Identify the lines that contain the string "pixels" and copy all of them.

__Raw data__
[start]

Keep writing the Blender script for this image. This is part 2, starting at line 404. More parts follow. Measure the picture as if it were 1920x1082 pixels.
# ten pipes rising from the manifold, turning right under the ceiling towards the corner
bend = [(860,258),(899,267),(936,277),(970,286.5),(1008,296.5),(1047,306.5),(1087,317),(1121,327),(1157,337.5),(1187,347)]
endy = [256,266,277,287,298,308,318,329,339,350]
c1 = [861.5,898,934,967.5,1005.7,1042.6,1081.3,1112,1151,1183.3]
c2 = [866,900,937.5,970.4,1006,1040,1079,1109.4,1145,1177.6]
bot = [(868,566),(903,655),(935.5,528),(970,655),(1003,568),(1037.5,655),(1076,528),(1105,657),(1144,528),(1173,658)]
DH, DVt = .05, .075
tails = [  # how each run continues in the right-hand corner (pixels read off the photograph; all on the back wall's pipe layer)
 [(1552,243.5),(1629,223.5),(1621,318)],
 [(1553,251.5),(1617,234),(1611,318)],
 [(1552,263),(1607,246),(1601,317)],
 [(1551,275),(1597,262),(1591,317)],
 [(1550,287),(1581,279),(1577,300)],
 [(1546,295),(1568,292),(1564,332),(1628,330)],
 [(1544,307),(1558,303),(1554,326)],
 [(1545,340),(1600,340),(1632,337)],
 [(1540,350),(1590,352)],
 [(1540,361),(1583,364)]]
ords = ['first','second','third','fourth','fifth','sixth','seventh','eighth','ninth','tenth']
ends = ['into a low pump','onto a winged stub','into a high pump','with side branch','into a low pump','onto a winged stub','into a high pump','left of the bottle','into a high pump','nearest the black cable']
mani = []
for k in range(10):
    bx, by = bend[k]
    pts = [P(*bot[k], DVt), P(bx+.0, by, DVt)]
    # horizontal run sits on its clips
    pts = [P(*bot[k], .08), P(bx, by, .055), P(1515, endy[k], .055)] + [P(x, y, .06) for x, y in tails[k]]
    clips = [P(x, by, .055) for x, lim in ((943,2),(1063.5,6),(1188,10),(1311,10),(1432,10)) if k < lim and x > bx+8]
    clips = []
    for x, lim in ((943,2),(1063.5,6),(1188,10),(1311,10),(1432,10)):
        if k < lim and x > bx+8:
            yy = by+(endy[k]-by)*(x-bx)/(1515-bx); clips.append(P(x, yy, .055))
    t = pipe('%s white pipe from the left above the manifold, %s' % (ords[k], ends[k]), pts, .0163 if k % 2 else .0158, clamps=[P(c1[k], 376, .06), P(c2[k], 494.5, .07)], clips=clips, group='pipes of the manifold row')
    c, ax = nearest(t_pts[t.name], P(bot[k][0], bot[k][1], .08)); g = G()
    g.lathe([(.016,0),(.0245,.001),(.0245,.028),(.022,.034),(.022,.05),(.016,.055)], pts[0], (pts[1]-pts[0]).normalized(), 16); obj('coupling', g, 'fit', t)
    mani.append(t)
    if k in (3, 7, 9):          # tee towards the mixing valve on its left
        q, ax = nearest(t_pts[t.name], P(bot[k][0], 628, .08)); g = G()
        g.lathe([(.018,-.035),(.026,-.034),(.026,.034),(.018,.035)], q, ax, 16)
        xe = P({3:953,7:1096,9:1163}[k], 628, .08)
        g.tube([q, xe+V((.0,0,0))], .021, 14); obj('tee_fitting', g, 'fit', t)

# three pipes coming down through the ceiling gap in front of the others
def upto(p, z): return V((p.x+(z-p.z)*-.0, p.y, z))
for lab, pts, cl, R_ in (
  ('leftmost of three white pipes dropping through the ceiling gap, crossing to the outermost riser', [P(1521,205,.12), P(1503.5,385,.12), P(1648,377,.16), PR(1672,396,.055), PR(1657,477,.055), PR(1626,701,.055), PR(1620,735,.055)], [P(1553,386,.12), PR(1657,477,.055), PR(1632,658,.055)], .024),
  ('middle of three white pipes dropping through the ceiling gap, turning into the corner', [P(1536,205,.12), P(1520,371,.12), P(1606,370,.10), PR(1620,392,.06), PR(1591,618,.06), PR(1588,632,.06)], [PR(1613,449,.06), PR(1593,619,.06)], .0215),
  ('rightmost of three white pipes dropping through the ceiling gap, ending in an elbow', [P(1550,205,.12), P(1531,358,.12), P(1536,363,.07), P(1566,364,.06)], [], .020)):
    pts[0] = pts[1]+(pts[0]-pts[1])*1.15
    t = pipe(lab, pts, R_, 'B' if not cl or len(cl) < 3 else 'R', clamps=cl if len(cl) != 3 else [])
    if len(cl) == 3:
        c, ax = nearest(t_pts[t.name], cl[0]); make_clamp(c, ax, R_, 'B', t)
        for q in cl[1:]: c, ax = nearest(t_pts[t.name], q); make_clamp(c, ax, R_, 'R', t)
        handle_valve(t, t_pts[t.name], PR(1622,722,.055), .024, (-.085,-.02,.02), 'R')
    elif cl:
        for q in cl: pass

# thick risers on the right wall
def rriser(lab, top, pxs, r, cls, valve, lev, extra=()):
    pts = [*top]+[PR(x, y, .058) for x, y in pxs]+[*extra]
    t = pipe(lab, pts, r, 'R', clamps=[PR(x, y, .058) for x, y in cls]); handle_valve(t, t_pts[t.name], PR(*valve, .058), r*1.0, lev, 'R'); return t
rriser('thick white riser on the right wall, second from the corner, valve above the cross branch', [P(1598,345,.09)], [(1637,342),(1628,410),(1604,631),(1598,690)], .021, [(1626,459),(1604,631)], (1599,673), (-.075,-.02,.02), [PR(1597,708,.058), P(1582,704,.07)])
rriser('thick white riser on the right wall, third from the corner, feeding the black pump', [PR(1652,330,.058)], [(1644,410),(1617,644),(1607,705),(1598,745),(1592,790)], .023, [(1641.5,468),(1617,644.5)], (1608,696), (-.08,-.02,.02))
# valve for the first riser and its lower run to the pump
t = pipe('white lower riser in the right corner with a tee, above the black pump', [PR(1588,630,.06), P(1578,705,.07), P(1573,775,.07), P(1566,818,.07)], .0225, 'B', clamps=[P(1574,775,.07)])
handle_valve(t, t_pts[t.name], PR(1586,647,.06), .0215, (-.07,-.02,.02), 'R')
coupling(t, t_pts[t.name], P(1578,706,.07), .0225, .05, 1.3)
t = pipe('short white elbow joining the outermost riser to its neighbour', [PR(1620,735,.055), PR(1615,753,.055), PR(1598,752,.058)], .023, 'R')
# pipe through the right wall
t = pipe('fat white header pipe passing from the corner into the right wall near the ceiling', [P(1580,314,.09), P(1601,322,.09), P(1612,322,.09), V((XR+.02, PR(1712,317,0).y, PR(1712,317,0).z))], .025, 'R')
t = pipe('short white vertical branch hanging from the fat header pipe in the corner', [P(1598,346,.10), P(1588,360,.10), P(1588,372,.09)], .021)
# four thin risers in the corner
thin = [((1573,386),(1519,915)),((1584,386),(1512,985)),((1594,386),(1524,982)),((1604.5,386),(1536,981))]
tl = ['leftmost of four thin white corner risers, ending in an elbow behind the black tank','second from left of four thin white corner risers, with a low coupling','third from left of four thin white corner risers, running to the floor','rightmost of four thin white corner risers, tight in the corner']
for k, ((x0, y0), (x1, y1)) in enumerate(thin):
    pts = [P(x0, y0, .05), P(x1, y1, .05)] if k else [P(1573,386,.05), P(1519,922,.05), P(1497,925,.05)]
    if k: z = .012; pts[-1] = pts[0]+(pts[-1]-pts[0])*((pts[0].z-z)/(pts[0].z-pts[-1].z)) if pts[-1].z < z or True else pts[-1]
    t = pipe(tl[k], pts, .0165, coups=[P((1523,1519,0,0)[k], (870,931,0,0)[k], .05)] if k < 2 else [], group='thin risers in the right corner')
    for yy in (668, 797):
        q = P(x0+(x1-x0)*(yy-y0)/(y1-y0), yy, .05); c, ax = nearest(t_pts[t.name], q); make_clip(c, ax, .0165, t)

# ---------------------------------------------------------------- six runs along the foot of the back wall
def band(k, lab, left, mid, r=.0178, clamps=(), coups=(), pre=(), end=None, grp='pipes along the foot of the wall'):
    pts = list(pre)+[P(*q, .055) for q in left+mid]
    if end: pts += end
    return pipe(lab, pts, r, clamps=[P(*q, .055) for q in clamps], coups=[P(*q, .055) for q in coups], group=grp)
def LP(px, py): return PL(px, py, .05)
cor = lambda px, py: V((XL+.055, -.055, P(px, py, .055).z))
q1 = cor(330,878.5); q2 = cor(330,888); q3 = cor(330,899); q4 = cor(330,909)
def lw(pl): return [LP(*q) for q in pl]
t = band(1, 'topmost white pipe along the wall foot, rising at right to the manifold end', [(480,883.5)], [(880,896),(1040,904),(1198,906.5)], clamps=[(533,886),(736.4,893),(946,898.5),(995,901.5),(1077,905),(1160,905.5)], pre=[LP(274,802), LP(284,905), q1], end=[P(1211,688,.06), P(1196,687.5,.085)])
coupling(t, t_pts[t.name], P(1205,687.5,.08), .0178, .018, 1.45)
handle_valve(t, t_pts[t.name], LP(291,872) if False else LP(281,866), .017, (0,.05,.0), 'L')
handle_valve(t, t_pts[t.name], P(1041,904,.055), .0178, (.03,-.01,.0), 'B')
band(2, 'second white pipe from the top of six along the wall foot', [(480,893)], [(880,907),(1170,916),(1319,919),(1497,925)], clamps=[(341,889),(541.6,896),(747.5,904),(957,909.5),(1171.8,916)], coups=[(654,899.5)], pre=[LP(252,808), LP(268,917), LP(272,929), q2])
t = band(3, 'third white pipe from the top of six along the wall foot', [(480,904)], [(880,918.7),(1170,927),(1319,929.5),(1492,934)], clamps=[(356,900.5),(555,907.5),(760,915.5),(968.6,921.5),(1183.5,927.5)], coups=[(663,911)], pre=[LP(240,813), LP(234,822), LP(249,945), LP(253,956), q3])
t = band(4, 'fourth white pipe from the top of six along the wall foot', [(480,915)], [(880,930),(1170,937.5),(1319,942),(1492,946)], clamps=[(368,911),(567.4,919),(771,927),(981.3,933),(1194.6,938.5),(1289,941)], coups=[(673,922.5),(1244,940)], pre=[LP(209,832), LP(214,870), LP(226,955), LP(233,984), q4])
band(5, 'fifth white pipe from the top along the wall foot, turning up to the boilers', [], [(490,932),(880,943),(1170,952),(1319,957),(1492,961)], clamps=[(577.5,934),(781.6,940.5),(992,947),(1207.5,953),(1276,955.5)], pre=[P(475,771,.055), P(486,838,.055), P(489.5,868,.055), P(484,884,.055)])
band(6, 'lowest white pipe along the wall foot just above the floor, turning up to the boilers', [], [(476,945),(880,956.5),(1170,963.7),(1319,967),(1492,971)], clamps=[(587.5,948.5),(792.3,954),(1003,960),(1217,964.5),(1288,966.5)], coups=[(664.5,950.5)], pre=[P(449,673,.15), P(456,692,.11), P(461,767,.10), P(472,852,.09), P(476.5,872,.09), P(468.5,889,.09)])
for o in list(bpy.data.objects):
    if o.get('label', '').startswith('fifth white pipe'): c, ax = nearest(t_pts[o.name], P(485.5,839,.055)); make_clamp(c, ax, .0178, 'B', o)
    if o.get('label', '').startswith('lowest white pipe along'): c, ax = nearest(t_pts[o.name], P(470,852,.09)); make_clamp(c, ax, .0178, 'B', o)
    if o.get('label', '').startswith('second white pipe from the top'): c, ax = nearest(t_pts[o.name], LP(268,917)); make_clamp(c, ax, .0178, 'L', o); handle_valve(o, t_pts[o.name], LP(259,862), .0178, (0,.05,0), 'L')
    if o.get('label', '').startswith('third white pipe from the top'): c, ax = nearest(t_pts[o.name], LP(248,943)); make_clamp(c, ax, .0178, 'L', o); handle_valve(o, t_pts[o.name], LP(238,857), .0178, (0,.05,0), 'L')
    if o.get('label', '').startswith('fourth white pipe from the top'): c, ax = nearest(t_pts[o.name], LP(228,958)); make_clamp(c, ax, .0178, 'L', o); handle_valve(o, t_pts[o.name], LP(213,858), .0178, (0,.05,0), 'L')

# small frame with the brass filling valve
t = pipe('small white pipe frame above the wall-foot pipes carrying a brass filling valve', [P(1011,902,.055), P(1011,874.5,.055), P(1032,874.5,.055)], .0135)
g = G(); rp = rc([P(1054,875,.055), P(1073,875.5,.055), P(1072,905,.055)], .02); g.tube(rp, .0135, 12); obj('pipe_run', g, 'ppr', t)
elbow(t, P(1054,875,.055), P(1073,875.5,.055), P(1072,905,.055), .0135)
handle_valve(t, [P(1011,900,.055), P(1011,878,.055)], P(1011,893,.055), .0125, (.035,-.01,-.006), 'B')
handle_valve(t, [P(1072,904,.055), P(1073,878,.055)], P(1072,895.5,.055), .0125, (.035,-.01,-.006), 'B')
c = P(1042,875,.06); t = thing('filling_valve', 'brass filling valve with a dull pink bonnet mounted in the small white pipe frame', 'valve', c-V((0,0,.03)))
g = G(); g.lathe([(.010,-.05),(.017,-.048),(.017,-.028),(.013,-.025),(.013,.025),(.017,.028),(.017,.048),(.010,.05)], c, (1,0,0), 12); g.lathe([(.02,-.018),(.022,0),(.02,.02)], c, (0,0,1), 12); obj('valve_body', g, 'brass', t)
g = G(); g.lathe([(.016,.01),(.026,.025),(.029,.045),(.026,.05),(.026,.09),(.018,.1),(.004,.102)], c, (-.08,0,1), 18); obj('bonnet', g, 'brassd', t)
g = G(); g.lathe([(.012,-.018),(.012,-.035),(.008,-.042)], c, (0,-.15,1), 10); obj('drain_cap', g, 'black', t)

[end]

__Output below__
Keep writing the Blender script for this image. This is part 2, starting at line 404. More parts follow. Measure the picture as if it were 1920x1082 pixels.
tails = [  # how each run continues in the right-hand corner (pixels read off the photograph; all on the back wall's pipe layer)